Comfortable and Furious

Memorable Movie Scenes: Part 6

Movie: The Good, The Bad & The Ugly -or- Three men in a graveyard -or- Game Theory dons a Poncho

First you get yourself a graveyard, but not any graveyard, try for a Mexican Catholic one in Texas, way out in the chaparral, and since Mexicans, living or dead, like company make it big, say, five thousand graves covering two/three square miles. Okay, put the graveyard on the other side of a bridge that happens to be contested by both the Union and Confederate armies.

Hard enough? Just wait. Bury $200,000 in stolen Confederate gold in one of the five thousand graves, write the name of the corresponding loot-bearing grave on a rock, place the rock in the center of a circular courtyard, face down, as you and two acquaintances, all armed to the teeth, carefully walk to a different edge of the circle and then…well, that rock goes to the winner and since nobody brought their marbles, we’ll have to settle it in the other American fashion: swift and blinding murder.

Oh, and do it to the mockingly innocent tinkling of a music box.

That is the penultimate scene of Sergio Leone’s The Good, the Bad and the Ugly, otherwise known as “Quentin Tarantino’s Go-To Spank Material”, and though QT would prefer more scenes of feet, I gotta say, if you’re in a cinematic-raw-meat/tell-God-to-do-it-better frame of mind you could do a lot worse than this Opera of Carnage and its blood-thinning climax.

A linear plot so exhausting you feel pure release when the characters finally make it to the graveyard. Those characters are Tuco, Mexican scumbag, Angel Eyes, ethnically indeterminate scumbag, and Blondie, His Royal Squintness. Clint Eastwood is called ‘the good’, but I have a hard time understanding why he’s any better than Eli Wallach as Tuco or the corrupt Union officer and cutthroat Angel Eyes played by Lee Van Cleef.
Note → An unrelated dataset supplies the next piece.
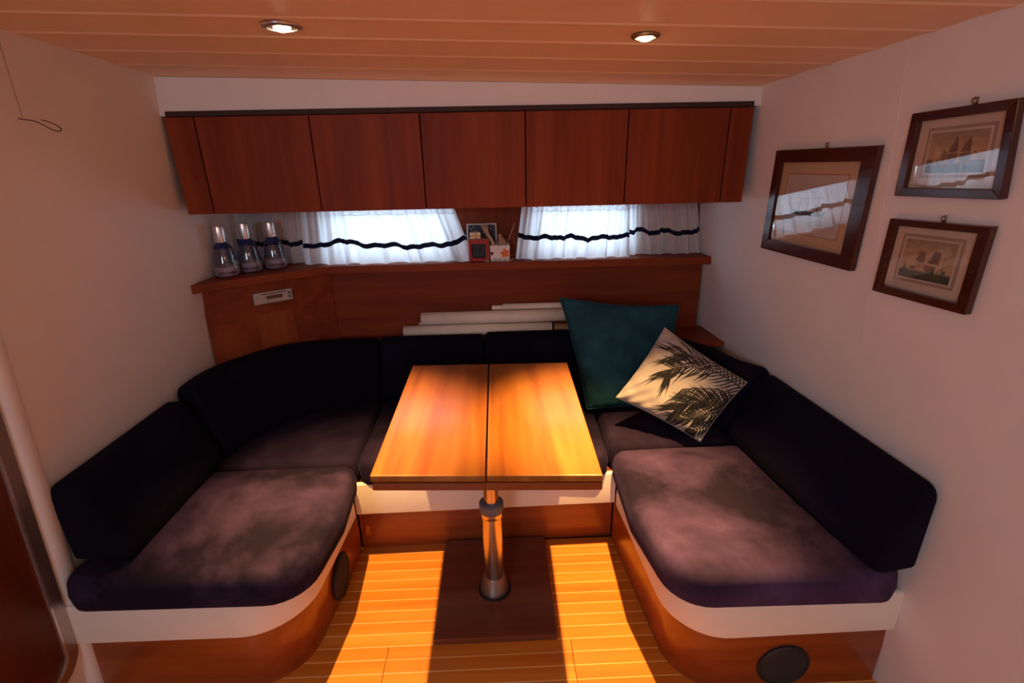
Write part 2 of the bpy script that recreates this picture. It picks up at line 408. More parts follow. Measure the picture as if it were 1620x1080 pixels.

Once the challenge is accepted and Blondie writes the name on the rock, placing it in the center of the courtyard what then occurs is a testament to suspense and its frontiers as yet unmatched. Question: how long could you film three men standing still at a radius of twenty yards and not make it a) boring b) avantgarde in that really annoying German way or c) pretentious in that really annoying French way…thirty seconds? 50? A whole minute?

I wouldn’t have the balls to try it for more than ninety seconds and I know just enough about filmmaking to know that would be an Act Three disaster that would have me directing puppy chow commercials for the rest of my tortured existence. I can hear the producer screaming ‘Three dudes standing still is not cinema! At least the Germans would intercut images of dying moose…Hell, at least the French would make it the fever dream of a sick mime or something!

“IIIII’m krushing your head!”

Sergio Leone paid off three hours of let’s-go-here-no-wait-let’s-go-there narrative storytelling with a stupendous four minutes and 23 seconds (read that again) of three dudes standing, waiting to shoot each other AND IT WAS somehow PERFECT! Brief shot list from the scene: Positions, then eye-hand-gun-eyes-mouth-eyes-hand-gun-eyes-hands-mouth…Eastwood Squinting…eyes, mouth, hands, boots,-face-shoulders-wide shot of the graveyard…More Squinting…hands-mouth-face-gun…and just as your testicles are about roll off your mouth and drop back into your lap, you go into mild cardiac arrest when the spastic build culminates in a blessed choir of gunfire…ALMOST FIVE MINUTES LATER!

THAT is craft. THAT is mastery. THAT is cinema.

And you wonder if we’ll ever see it again.